Hoje, não tenho vergonha nenhuma do que aconteceu comigo. Quem tem de se envergonhar é ele! Falar sobre isso me parece o melhor jeito de libertar mulheres abusadas da culpa e da vergonha, além de evitar que isso ocorra com outras.

Descobrir casos iguais ao meu fez com que eu me sentisse abraçada. Foi um alívio imenso. E saber eles estão se tornando públicos não me traz sentimento de vingança, mas de Justiça.

OUTRO LADO 

Em nota enviada ao programa da TV Globo "Conversa com Bial", que relevou os casos, a assessoria de imprensa do médium afirmou o seguinte: "Há 44 anos, João de Deus atende milhares de pessoas em Abadiânia, praticando o bem por meio de tratamentos espirituais.
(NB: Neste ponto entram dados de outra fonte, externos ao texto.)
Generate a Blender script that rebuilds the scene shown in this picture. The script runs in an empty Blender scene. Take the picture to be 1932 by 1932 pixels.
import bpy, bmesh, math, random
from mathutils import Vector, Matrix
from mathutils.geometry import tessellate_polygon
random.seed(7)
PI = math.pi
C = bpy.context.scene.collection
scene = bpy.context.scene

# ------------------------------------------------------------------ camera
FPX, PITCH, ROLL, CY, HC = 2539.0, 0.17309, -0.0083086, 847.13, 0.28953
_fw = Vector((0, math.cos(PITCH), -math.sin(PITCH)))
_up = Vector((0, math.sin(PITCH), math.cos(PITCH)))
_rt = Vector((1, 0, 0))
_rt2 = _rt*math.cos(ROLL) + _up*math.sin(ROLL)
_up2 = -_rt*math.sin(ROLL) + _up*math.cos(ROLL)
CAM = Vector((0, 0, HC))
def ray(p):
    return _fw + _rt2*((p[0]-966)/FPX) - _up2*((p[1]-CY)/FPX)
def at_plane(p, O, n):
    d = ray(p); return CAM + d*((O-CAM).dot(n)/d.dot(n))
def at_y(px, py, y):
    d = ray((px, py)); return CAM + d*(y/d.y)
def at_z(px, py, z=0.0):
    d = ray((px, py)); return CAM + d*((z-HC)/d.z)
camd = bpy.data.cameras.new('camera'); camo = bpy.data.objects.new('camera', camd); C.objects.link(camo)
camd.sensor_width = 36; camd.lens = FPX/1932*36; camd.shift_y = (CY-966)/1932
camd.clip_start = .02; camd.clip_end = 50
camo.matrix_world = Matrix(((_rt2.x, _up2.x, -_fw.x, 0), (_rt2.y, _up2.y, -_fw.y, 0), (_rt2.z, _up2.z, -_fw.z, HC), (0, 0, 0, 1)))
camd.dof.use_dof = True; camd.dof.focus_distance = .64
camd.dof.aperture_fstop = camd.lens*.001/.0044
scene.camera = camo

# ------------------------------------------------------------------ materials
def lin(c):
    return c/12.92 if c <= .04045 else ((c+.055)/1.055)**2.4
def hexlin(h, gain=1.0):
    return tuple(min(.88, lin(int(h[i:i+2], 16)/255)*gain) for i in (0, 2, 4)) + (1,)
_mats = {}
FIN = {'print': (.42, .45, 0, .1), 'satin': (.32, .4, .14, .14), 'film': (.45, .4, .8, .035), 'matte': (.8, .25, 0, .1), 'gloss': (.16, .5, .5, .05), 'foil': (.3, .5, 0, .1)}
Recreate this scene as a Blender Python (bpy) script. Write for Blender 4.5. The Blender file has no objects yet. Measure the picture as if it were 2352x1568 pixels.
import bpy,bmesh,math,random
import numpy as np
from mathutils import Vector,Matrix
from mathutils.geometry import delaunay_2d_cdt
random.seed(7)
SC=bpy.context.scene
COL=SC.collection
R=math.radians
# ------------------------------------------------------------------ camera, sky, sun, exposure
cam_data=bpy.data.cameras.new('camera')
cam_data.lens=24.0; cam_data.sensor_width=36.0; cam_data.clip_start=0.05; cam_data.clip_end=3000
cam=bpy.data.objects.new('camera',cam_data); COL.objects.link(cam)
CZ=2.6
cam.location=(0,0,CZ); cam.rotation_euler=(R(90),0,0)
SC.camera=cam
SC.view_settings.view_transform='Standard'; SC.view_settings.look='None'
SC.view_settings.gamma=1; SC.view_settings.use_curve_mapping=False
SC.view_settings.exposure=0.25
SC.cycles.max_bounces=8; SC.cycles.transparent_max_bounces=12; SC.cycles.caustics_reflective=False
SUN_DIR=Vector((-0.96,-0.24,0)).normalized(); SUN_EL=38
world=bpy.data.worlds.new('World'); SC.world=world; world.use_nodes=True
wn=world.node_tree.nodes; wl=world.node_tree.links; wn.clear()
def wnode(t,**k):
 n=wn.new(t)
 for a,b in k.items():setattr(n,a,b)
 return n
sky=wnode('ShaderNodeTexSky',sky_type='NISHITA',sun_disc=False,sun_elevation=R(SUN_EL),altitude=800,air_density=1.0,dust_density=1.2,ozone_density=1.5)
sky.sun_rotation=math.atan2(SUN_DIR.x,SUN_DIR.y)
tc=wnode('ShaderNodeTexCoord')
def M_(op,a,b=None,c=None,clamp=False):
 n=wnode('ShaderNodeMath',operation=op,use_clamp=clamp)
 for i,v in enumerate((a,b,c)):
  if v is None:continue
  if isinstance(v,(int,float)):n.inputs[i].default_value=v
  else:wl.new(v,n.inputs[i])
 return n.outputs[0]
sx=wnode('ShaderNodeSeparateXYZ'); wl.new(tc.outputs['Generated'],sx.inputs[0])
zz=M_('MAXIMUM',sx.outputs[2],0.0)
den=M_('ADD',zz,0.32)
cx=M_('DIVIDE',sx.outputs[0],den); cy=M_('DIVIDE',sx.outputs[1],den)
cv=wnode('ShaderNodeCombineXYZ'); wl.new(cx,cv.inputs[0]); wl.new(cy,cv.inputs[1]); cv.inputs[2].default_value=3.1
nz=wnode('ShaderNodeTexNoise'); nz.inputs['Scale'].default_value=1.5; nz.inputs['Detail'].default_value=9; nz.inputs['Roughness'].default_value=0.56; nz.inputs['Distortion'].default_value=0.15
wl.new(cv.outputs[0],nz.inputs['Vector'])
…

Apesar de não ter sido informado dos detalhes da reportagem, ele rechaça veementemente qualquer prática imprópria em seus atendimentos".

Ao jornal O Globo, a assessoria disse que as acusações são "falsas e fantasiosas" e questiona o motivo pelo qual as vítimas não procuraram as autoridades. Ainda afirma que a situação é "lamentável, uma vez que o Médium João é uma pessoa de índole ilibada".

Folha tentou contato com a assessoria do médium, mas até o momento não recebeu resposta.